### Exercise objective
All of the records listed below should be retyped exactly.
▼
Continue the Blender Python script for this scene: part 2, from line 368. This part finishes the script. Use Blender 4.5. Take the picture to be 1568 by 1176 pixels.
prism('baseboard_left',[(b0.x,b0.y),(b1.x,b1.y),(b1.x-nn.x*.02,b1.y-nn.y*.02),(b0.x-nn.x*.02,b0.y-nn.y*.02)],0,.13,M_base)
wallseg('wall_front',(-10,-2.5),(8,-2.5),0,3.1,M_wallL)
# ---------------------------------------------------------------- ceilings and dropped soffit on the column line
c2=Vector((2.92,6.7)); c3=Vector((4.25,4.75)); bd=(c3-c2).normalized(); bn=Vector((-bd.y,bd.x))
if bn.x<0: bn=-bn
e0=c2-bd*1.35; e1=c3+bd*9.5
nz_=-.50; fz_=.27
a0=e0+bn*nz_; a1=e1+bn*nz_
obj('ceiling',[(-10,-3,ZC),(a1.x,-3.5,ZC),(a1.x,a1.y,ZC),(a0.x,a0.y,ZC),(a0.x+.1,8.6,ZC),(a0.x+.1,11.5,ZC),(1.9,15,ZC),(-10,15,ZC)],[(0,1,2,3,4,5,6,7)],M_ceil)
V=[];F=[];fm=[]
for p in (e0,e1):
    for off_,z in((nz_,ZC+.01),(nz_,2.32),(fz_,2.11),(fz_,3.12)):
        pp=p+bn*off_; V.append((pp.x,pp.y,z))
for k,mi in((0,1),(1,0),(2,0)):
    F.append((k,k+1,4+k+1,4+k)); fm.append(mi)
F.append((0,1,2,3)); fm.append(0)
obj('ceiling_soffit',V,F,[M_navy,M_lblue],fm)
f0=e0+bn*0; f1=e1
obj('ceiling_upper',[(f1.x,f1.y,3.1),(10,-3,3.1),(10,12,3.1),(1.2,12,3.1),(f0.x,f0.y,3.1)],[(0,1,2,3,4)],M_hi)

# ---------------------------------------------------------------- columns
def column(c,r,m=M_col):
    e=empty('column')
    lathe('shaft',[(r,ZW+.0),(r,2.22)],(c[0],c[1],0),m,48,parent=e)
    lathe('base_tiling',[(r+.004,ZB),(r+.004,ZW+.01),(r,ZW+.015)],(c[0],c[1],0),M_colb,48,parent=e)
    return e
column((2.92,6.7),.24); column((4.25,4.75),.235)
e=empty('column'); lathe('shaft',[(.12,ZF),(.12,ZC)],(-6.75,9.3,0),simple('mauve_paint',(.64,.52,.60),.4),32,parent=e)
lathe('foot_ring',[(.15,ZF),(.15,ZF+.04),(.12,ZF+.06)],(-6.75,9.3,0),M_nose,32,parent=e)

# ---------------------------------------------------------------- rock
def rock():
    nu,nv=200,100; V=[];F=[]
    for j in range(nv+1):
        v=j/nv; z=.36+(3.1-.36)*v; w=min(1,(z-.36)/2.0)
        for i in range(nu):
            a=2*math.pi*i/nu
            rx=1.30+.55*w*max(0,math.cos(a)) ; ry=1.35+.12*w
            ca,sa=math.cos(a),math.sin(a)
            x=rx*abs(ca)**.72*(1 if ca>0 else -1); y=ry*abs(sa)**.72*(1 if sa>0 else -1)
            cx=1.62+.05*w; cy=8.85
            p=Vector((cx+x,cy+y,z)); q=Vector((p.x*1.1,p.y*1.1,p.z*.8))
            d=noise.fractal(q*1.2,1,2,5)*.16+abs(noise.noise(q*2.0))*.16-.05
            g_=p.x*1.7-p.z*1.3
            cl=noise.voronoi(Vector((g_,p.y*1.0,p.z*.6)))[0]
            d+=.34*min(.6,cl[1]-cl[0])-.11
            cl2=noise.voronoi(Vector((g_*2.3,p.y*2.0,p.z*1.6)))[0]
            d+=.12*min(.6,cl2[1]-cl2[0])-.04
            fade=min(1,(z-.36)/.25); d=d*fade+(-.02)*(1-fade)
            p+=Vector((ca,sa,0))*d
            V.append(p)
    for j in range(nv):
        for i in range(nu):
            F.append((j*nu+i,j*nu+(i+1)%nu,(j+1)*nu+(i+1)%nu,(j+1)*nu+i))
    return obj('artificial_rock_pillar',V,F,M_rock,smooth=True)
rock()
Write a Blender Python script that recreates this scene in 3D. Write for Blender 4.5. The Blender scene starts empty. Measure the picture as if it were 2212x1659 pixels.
▲
### Result of the task
Continue the Blender Python script for this scene: part 2, from line 368. This part finishes the script. Use Blender 4.5. Take the picture to be 1568 by 1176 pixels.
prism('baseboard_left',[(b0.x,b0.y),(b1.x,b1.y),(b1.x-nn.x*.02,b1.y-nn.y*.02),(b0.x-nn.x*.02,b0.y-nn.y*.02)],0,.13,M_base)
wallseg('wall_front',(-10,-2.5),(8,-2.5),0,3.1,M_wallL)
# ---------------------------------------------------------------- ceilings and dropped soffit on the column line
c2=Vector((2.92,6.7)); c3=Vector((4.25,4.75)); bd=(c3-c2).normalized(); bn=Vector((-bd.y,bd.x))
if bn.x<0: bn=-bn
e0=c2-bd*1.35; e1=c3+bd*9.5
nz_=-.50; fz_=.27
a0=e0+bn*nz_; a1=e1+bn*nz_
obj('ceiling',[(-10,-3,ZC),(a1.x,-3.5,ZC),(a1.x,a1.y,ZC),(a0.x,a0.y,ZC),(a0.x+.1,8.6,ZC),(a0.x+.1,11.5,ZC),(1.9,15,ZC),(-10,15,ZC)],[(0,1,2,3,4,5,6,7)],M_ceil)
V=[];F=[];fm=[]
for p in (e0,e1):
    for off_,z in((nz_,ZC+.01),(nz_,2.32),(fz_,2.11),(fz_,3.12)):
        pp=p+bn*off_; V.append((pp.x,pp.y,z))
for k,mi in((0,1),(1,0),(2,0)):
    F.append((k,k+1,4+k+1,4+k)); fm.append(mi)
F.append((0,1,2,3)); fm.append(0)
obj('ceiling_soffit',V,F,[M_navy,M_lblue],fm)
f0=e0+bn*0; f1=e1
obj('ceiling_upper',[(f1.x,f1.y,3.1),(10,-3,3.1),(10,12,3.1),(1.2,12,3.1),(f0.x,f0.y,3.1)],[(0,1,2,3,4)],M_hi)

# ---------------------------------------------------------------- columns
def column(c,r,m=M_col):
    e=empty('column')
    lathe('shaft',[(r,ZW+.0),(r,2.22)],(c[0],c[1],0),m,48,parent=e)
    lathe('base_tiling',[(r+.004,ZB),(r+.004,ZW+.01),(r,ZW+.015)],(c[0],c[1],0),M_colb,48,parent=e)
    return e
column((2.92,6.7),.24); column((4.25,4.75),.235)
e=empty('column'); lathe('shaft',[(.12,ZF),(.12,ZC)],(-6.75,9.3,0),simple('mauve_paint',(.64,.52,.60),.4),32,parent=e)
lathe('foot_ring',[(.15,ZF),(.15,ZF+.04),(.12,ZF+.06)],(-6.75,9.3,0),M_nose,32,parent=e)

# ---------------------------------------------------------------- rock
def rock():
    nu,nv=200,100; V=[];F=[]
    for j in range(nv+1):
        v=j/nv; z=.36+(3.1-.36)*v; w=min(1,(z-.36)/2.0)
        for i in range(nu):
            a=2*math.pi*i/nu
            rx=1.30+.55*w*max(0,math.cos(a)) ; ry=1.35+.12*w
            ca,sa=math.cos(a),math.sin(a)
            x=rx*abs(ca)**.72*(1 if ca>0 else -1); y=ry*abs(sa)**.72*(1 if sa>0 else -1)
            cx=1.62+.05*w; cy=8.85
            p=Vector((cx+x,cy+y,z)); q=Vector((p.x*1.1,p.y*1.1,p.z*.8))
            d=noise.fractal(q*1.2,1,2,5)*.16+abs(noise.noise(q*2.0))*.16-.05
            g_=p.x*1.7-p.z*1.3
            cl=noise.voronoi(Vector((g_,p.y*1.0,p.z*.6)))[0]
            d+=.34*min(.6,cl[1]-cl[0])-.11
            cl2=noise.voronoi(Vector((g_*2.3,p.y*2.0,p.z*1.6)))[0]
            d+=.12*min(.6,cl2[1]-cl2[0])-.04
            fade=min(1,(z-.36)/.25); d=d*fade+(-.02)*(1-fade)
            p+=Vector((ca,sa,0))*d
            V.append(p)
    for j in range(nv):
        for i in range(nu):
            F.append((j*nu+i,j*nu+(i+1)%nu,(j+1)*nu+(i+1)%nu,(j+1)*nu+i))
    return obj('artificial_rock_pillar',V,F,M_rock,smooth=True)
rock()
Write a Blender Python script that recreates this scene in 3D. Write for Blender 4.5. The Blender scene starts empty. Measure the picture as if it were 2212x1659 pixels.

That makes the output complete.